# DATA FOR THIS EXERCISE:
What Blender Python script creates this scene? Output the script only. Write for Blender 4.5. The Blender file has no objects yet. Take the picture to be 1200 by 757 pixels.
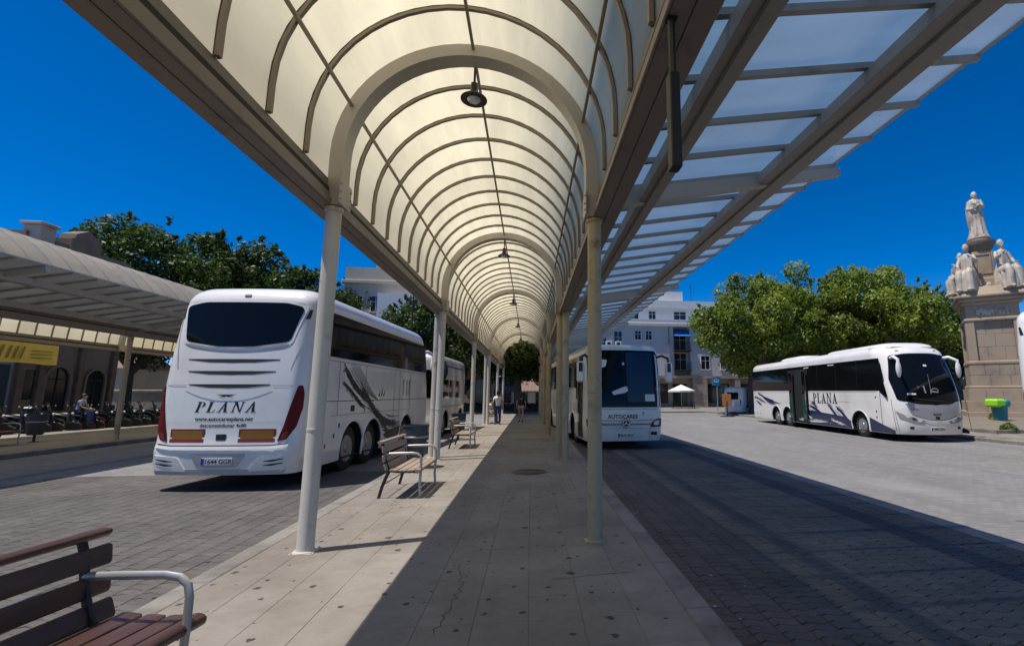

* * *

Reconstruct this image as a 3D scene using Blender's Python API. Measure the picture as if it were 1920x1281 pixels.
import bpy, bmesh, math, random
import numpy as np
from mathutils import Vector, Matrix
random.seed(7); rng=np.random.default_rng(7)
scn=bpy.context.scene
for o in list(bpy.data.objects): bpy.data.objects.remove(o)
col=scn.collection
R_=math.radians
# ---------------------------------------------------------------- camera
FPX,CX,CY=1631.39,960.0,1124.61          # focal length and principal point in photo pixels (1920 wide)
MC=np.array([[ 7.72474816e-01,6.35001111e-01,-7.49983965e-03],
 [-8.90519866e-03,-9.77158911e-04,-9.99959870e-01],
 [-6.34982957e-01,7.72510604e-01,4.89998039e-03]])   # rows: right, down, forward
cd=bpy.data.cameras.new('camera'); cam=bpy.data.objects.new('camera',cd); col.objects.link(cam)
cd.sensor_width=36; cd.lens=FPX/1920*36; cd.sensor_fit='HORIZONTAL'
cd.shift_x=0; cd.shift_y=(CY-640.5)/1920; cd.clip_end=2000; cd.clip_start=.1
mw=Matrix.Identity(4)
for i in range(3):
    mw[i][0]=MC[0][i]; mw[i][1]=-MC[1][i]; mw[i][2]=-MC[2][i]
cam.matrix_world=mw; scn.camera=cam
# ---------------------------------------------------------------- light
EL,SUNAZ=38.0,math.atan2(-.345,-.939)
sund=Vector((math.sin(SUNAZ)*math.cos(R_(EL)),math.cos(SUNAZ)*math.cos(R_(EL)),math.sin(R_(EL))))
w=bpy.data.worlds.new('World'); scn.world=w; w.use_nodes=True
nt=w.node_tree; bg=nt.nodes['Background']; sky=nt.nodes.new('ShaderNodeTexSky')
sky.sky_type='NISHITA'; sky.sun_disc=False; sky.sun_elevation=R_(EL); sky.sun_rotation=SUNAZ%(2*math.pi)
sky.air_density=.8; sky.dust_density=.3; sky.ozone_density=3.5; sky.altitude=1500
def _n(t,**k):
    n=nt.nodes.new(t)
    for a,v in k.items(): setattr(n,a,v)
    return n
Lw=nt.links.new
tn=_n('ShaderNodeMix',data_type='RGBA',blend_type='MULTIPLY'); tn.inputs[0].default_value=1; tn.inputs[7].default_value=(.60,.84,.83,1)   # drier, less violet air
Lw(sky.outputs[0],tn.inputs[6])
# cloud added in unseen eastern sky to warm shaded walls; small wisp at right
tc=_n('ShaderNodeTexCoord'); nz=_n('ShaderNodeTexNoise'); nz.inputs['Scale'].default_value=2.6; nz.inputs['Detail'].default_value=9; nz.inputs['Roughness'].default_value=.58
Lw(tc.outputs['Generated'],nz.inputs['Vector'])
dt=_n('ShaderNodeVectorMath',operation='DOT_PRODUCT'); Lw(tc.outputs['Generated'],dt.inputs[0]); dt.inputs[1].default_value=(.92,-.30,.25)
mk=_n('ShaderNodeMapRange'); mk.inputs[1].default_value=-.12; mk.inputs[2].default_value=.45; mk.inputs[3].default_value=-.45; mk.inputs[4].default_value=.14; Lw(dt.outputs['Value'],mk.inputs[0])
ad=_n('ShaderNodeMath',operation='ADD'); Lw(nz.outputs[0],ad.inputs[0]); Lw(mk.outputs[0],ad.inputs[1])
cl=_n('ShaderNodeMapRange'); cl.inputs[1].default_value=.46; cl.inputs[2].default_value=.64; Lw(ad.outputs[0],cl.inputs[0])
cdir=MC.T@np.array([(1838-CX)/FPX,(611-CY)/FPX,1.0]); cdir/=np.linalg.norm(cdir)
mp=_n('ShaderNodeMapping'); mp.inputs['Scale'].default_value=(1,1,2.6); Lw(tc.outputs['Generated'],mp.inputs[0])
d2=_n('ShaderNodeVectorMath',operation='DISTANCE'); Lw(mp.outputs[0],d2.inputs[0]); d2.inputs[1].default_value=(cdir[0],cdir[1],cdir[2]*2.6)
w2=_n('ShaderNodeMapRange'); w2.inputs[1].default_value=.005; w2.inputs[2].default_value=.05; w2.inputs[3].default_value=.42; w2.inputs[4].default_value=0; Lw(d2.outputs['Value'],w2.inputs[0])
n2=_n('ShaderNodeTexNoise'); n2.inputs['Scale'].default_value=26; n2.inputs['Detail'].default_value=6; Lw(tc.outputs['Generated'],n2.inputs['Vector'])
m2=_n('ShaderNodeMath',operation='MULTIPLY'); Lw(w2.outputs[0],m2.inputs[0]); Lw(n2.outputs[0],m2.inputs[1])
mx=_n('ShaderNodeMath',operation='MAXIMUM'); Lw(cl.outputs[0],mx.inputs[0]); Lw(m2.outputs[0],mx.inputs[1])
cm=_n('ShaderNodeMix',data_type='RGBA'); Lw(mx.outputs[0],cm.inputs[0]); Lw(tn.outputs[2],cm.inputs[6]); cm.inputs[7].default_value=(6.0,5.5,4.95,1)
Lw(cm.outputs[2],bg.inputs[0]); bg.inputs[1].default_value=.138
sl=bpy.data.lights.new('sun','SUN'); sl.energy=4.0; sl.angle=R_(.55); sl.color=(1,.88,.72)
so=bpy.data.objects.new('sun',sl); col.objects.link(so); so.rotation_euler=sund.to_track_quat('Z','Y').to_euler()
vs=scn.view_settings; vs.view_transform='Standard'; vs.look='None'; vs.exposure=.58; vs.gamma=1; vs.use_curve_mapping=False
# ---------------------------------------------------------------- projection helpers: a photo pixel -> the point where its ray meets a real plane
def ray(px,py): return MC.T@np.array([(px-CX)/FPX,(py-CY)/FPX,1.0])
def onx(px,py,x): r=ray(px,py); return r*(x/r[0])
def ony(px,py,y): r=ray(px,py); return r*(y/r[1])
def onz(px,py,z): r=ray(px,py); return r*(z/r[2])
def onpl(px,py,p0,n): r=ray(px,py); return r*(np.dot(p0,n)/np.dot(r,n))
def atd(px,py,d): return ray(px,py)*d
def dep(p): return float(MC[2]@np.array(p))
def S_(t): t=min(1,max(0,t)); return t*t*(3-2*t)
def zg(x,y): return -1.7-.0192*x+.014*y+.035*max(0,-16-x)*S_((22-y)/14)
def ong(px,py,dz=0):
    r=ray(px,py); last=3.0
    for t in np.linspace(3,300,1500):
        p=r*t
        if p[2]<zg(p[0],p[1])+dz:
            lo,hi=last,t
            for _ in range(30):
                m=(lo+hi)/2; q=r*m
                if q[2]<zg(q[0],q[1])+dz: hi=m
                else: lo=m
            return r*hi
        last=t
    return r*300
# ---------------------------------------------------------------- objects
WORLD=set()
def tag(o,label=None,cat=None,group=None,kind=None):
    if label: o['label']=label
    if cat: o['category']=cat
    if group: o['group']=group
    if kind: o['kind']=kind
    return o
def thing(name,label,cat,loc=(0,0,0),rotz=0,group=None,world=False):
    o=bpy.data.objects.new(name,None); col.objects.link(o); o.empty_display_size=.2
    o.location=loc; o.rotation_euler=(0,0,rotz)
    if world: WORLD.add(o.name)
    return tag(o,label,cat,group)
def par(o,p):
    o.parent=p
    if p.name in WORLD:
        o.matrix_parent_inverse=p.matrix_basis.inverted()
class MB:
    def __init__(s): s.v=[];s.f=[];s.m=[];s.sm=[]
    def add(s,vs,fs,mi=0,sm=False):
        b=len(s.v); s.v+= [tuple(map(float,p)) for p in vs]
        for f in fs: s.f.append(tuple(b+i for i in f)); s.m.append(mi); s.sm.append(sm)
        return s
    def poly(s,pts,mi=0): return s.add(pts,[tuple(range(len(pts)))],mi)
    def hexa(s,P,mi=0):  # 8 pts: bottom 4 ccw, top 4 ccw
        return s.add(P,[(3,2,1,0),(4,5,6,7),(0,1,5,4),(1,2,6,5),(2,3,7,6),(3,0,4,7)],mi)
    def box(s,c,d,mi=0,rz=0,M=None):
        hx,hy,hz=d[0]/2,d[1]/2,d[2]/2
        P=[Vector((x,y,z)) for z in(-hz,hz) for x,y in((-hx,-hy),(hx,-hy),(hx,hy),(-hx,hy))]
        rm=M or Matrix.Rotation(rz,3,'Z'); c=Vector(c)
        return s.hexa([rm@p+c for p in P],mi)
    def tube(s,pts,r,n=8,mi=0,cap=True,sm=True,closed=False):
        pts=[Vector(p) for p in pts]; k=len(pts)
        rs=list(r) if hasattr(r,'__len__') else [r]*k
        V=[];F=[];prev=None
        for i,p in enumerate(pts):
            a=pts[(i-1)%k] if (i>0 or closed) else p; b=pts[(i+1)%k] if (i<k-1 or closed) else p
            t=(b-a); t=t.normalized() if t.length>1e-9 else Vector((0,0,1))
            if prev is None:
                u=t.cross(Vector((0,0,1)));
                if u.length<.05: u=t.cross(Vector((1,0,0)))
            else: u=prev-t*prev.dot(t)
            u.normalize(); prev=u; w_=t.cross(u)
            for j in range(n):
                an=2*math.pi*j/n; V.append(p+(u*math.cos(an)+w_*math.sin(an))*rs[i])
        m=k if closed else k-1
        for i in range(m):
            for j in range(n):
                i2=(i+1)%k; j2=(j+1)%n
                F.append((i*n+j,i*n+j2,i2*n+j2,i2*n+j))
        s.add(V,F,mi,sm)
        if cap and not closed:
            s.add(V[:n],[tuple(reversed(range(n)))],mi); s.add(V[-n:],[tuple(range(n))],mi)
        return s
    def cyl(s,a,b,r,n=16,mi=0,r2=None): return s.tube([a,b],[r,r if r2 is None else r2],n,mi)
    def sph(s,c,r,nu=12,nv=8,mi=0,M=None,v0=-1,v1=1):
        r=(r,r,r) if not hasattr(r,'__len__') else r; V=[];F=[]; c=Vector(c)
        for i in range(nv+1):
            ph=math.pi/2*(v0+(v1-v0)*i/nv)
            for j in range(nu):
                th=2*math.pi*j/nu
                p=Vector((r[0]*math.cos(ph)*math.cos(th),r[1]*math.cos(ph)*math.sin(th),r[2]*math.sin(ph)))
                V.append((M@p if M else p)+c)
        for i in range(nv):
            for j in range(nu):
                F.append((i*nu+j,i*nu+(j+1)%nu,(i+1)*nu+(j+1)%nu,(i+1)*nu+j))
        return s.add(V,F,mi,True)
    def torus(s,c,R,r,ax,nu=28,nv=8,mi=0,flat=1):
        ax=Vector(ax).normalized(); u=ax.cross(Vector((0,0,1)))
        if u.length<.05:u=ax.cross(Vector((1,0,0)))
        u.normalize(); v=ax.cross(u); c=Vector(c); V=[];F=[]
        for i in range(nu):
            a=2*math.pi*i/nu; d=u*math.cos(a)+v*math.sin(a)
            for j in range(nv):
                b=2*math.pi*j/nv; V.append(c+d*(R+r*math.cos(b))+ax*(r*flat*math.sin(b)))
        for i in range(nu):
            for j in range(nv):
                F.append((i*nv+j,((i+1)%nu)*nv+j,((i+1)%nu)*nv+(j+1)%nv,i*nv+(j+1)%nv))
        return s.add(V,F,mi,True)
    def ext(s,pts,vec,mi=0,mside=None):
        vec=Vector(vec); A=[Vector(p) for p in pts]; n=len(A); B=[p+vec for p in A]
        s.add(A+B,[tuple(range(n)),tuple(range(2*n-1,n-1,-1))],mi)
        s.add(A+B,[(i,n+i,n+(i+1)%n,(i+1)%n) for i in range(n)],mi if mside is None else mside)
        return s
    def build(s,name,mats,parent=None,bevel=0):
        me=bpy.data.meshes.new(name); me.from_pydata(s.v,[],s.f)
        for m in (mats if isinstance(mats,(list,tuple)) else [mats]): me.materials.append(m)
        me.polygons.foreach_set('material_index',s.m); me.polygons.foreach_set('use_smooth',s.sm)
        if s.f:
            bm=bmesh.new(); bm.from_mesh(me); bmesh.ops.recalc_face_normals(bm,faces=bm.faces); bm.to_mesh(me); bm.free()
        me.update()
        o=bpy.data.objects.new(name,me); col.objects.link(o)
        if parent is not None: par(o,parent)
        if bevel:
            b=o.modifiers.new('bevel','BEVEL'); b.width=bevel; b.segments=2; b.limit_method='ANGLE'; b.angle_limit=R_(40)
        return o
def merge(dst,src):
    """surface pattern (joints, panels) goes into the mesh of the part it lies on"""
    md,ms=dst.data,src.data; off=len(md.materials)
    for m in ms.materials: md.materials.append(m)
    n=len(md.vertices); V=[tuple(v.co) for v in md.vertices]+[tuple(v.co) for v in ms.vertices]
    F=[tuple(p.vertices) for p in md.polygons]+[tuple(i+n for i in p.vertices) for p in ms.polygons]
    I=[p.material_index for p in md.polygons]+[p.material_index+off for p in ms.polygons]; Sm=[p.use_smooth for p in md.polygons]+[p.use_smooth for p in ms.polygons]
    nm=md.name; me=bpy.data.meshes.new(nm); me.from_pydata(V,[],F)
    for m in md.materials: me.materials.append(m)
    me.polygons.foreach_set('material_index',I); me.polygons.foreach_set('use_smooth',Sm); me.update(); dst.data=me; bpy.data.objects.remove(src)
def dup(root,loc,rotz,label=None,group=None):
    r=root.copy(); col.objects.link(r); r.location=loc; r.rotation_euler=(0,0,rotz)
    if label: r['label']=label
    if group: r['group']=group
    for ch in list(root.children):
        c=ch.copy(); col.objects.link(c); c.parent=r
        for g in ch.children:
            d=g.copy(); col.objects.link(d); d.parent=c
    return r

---

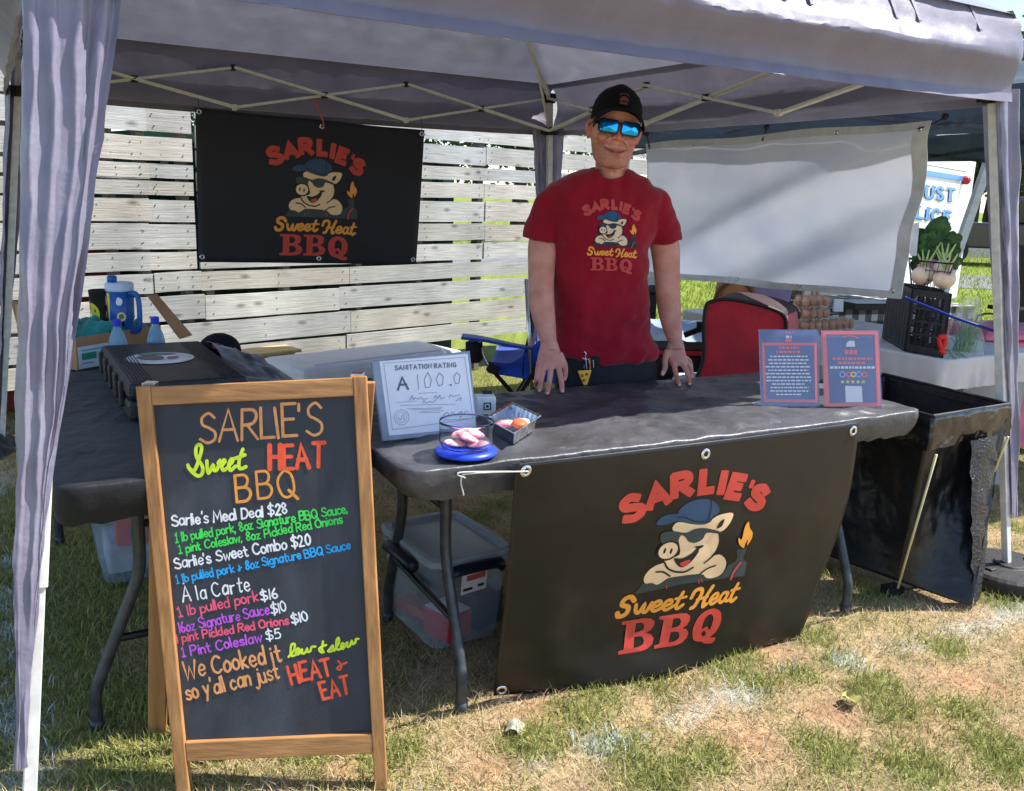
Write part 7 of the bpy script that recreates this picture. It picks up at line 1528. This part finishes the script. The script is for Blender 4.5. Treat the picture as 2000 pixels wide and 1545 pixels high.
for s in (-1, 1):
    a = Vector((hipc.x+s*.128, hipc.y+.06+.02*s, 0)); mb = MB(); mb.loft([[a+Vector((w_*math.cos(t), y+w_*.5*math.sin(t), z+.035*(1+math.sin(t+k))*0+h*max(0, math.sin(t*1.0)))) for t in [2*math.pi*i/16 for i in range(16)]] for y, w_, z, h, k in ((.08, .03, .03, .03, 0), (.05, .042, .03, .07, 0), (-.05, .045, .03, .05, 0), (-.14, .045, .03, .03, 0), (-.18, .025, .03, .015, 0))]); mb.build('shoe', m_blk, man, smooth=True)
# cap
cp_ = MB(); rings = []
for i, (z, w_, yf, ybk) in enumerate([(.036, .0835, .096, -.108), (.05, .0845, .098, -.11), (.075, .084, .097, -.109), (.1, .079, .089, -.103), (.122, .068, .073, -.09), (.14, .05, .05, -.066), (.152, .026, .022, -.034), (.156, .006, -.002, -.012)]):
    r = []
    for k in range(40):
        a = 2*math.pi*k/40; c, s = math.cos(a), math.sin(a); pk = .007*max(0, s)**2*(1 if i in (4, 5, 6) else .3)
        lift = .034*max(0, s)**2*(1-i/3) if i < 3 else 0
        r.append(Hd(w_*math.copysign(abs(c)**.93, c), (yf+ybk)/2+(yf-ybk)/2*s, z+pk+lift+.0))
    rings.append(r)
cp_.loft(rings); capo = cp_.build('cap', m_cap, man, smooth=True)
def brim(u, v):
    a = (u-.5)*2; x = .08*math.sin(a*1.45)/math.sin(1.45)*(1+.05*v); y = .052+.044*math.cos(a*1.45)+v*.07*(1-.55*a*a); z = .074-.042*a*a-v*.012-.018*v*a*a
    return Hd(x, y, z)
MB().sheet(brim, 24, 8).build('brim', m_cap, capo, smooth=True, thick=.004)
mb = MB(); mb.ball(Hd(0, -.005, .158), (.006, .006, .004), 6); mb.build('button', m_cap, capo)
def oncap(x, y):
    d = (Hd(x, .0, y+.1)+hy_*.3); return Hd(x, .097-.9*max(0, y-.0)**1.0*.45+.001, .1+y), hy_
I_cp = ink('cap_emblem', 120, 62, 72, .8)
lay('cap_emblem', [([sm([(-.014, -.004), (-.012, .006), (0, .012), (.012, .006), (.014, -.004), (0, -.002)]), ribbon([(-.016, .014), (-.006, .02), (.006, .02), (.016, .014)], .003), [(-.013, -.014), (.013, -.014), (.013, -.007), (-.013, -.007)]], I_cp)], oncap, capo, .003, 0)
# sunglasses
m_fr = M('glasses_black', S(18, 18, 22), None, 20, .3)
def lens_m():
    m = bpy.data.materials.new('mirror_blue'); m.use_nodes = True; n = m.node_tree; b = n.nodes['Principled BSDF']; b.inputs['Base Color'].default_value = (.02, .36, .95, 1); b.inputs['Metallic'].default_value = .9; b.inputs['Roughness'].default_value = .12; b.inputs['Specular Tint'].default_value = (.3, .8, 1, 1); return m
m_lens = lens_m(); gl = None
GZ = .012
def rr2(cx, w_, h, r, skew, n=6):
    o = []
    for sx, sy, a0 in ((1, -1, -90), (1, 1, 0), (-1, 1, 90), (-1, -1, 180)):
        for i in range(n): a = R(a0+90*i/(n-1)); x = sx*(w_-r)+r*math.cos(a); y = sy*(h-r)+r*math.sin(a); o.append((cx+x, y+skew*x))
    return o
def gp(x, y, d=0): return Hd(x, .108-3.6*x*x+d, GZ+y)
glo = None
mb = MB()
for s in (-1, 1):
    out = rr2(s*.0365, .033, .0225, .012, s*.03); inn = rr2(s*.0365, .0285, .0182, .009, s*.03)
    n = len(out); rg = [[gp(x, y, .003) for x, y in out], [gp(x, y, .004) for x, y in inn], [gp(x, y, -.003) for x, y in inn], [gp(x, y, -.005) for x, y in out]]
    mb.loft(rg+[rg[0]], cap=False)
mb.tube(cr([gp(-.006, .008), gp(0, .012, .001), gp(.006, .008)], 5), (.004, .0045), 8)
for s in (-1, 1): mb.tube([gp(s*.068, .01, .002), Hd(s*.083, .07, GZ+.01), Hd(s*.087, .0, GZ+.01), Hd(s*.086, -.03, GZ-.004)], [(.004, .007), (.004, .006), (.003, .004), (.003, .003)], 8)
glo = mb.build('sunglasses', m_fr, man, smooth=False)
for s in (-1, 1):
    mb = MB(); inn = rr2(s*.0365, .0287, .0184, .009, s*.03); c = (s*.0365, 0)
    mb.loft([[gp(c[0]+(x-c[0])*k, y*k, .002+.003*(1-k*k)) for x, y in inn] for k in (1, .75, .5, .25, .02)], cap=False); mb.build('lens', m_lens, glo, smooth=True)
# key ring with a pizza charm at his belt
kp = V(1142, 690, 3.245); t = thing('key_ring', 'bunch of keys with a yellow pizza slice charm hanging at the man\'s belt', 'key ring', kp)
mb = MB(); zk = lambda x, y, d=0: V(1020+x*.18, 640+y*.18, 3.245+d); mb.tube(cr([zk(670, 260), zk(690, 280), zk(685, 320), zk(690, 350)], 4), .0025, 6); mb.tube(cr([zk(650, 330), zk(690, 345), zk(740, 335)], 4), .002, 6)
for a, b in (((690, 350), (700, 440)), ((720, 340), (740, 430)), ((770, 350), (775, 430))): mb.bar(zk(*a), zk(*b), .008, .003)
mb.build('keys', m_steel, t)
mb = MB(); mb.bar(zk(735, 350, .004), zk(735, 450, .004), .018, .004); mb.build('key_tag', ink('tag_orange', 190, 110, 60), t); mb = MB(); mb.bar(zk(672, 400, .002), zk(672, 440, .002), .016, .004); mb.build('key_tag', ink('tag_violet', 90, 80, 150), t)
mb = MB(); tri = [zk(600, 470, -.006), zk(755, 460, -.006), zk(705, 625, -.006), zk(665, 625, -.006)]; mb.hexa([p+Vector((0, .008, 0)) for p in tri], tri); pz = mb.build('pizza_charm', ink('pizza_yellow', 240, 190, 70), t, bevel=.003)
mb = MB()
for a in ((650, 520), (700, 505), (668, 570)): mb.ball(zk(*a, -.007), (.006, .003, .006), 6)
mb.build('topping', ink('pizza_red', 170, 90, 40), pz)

# STATED GOAL:
Tally up how many lines in the preceding listing contain the word "Python". Give nothing but the number.

# THE REPLY:
2